* [WHAT THE TASK REQUIRES]
Reproduce exactly the opening lines of the listing, stopping after the line that contains "SC.camera = cam" and including it.

* [DATASET]
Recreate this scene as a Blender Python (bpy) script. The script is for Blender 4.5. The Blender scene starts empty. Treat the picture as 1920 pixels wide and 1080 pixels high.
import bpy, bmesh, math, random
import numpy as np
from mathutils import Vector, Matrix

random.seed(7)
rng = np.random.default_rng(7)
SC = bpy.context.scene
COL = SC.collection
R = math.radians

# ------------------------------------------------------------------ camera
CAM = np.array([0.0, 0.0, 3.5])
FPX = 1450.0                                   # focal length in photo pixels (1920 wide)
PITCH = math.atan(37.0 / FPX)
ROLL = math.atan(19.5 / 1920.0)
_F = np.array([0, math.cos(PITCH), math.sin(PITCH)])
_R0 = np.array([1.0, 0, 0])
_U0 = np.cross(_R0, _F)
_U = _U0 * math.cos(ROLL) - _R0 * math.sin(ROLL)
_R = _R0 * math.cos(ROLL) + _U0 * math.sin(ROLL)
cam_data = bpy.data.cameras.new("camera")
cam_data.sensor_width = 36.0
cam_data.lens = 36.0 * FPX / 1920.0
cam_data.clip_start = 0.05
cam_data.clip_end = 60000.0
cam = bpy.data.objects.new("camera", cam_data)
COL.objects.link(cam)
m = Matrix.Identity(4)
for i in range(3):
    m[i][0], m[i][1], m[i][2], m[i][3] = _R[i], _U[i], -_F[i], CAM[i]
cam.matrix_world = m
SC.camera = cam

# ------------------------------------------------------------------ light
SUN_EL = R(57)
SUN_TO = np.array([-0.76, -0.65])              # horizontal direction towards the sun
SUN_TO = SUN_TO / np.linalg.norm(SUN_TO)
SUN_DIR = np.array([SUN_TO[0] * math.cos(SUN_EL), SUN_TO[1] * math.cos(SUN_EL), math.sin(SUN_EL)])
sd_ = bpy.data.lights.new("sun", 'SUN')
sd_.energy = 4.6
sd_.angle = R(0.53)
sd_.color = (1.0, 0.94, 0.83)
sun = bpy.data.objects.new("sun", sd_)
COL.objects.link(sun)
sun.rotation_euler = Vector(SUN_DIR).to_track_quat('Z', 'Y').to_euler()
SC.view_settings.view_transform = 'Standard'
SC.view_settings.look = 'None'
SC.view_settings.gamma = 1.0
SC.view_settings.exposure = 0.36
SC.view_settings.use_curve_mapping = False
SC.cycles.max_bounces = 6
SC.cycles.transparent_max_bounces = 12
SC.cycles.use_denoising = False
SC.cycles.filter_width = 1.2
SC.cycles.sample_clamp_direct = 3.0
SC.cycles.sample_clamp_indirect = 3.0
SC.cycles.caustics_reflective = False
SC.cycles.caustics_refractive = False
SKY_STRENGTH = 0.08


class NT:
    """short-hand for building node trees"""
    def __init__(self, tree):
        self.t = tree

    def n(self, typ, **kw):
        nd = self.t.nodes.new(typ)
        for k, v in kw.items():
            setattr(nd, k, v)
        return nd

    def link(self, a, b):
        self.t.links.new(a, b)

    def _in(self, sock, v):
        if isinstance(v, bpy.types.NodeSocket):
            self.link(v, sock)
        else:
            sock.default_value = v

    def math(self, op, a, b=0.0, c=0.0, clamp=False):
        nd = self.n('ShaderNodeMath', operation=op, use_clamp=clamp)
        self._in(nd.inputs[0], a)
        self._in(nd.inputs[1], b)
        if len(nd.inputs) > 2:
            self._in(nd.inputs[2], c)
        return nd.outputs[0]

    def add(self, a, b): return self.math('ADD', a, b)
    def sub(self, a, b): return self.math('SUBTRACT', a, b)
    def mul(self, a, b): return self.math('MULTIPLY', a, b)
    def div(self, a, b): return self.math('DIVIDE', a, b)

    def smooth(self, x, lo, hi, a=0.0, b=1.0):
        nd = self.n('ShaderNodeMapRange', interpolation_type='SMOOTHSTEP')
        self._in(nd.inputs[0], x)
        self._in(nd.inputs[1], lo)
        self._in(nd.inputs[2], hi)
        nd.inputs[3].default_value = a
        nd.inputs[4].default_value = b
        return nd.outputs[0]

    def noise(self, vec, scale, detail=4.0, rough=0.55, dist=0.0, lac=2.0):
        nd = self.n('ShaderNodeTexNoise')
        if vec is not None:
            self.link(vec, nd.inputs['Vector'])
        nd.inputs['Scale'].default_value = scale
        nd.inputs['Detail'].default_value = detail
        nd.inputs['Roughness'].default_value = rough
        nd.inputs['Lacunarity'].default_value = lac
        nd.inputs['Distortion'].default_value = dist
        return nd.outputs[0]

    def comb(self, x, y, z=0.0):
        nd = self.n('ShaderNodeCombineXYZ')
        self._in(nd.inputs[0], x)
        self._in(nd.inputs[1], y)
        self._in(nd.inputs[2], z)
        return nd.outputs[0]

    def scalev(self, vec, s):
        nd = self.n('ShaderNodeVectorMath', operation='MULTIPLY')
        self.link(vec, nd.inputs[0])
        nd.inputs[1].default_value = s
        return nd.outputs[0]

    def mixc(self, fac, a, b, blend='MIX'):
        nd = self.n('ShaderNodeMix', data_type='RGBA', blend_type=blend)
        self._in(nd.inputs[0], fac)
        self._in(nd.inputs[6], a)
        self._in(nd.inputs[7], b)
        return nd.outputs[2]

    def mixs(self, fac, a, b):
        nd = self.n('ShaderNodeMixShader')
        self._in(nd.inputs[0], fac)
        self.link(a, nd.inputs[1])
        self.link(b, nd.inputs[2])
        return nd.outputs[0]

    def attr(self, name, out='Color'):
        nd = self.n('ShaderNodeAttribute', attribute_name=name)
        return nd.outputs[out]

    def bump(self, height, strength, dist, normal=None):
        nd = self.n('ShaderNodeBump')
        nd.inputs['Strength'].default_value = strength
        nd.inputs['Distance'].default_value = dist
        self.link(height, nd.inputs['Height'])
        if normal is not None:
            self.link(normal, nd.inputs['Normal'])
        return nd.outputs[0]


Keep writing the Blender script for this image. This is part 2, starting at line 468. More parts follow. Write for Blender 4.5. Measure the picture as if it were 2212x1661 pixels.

* [EXPECTED ANSWER]
Recreate this scene as a Blender Python (bpy) script. The script is for Blender 4.5. The Blender scene starts empty. Treat the picture as 1920 pixels wide and 1080 pixels high.
import bpy, bmesh, math, random
import numpy as np
from mathutils import Vector, Matrix

random.seed(7)
rng = np.random.default_rng(7)
SC = bpy.context.scene
COL = SC.collection
R = math.radians

# ------------------------------------------------------------------ camera
CAM = np.array([0.0, 0.0, 3.5])
FPX = 1450.0                                   # focal length in photo pixels (1920 wide)
PITCH = math.atan(37.0 / FPX)
ROLL = math.atan(19.5 / 1920.0)
_F = np.array([0, math.cos(PITCH), math.sin(PITCH)])
_R0 = np.array([1.0, 0, 0])
_U0 = np.cross(_R0, _F)
_U = _U0 * math.cos(ROLL) - _R0 * math.sin(ROLL)
_R = _R0 * math.cos(ROLL) + _U0 * math.sin(ROLL)
cam_data = bpy.data.cameras.new("camera")
cam_data.sensor_width = 36.0
cam_data.lens = 36.0 * FPX / 1920.0
cam_data.clip_start = 0.05
cam_data.clip_end = 60000.0
cam = bpy.data.objects.new("camera", cam_data)
COL.objects.link(cam)
m = Matrix.Identity(4)
for i in range(3):
    m[i][0], m[i][1], m[i][2], m[i][3] = _R[i], _U[i], -_F[i], CAM[i]
cam.matrix_world = m
SC.camera = cam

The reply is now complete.